Tim Macdonald, legal director at the American Civil Liberties Union of Colorado, said that he believes the state Supreme Court made the correct decision.

“This a right that we enshrined in our constitution,” he said. “These are folks who are presumed innocent, and they ought to be entitled to get out and mount a defense and proceed from there.”

He added that judges should not be using bail as a way to keep people in jail.

“It looks potentially like they’re trying to keep them in by setting a bond so high the person can’t bond out,” he said. “But the idea of the bond is to ensure the person is going to return for their hearings and for their trial. It’s not intended to be used as a means to prevent you from getting out. So to the extent courts are setting them so high as a means to prevent people from meeting those bonds, that’s a potential problem.”

John Kellner, the district attorney for the 18th Judicial District, said in a statement Thursday that he is concerned murder defendants released on bond will run from justice.

“These defendants are facing the maximum sentence possible in Colorado, which is life without parole,” he said. “If they were to get released, what would prevent them from trying to evade justice?
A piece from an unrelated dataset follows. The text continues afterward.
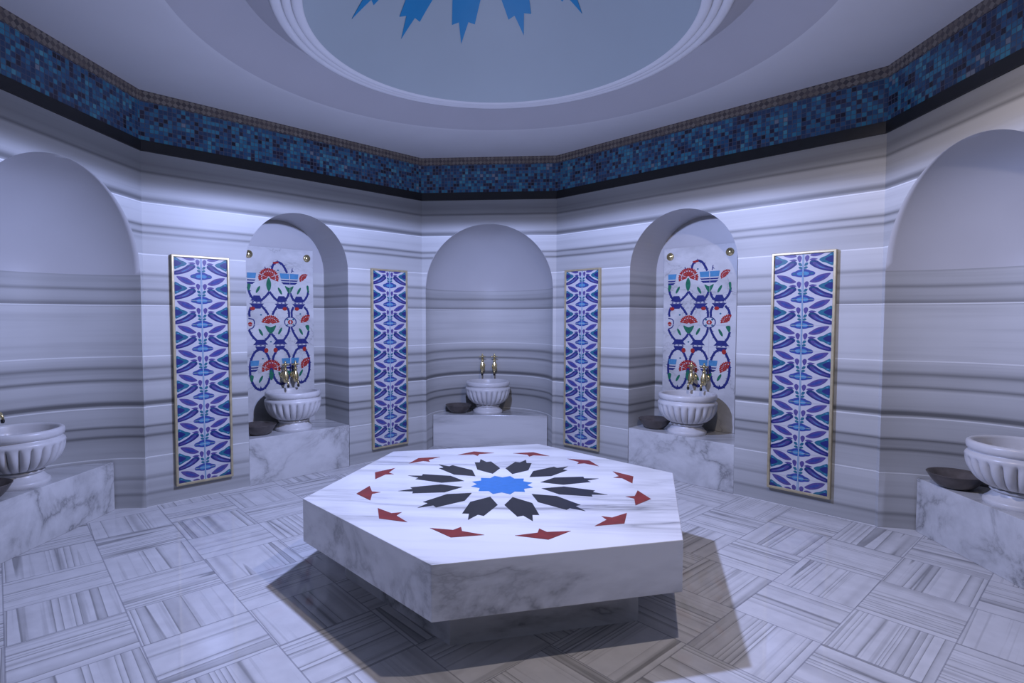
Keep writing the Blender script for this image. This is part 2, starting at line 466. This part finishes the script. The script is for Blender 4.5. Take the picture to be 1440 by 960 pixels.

There’s a tremendous amount of dangerous possibilities out there with the current state of the law.”

His office is reviewing about 60 active first-degree murder cases to see whether bail needs to be set because of the state Supreme Court’s ruling, spokesman Eric Ross said.

Kellner’s concerns about suspects released before trial were echoed by family members of slain Arvada police officer Dillon Vakoff during a bond hearing Thursday for the man suspected of killing the officer.

“If this defendant has the opportunity to bond out of jail, what does that look like for the victims in this case?” his mother, Lisa Vakoff, wrote in a letter read in court. “Will he kill again? If so, who’s next? Will it be me? …Your Honor, when we heard about the Supreme Court ruling, I cannot express the outrage and the fear that I felt about how the ruling would impact not only this case, but countless, thousands of other cases in Colorado.”

First Judicial District Judge Russell Klein set bail at $15 million — well over the $10 million requested by prosecutors — after finding the suspect presented an “extraordinarily high” flight risk and threat to public safety.

Denver Post reporter Lauren Penington contributed to this report.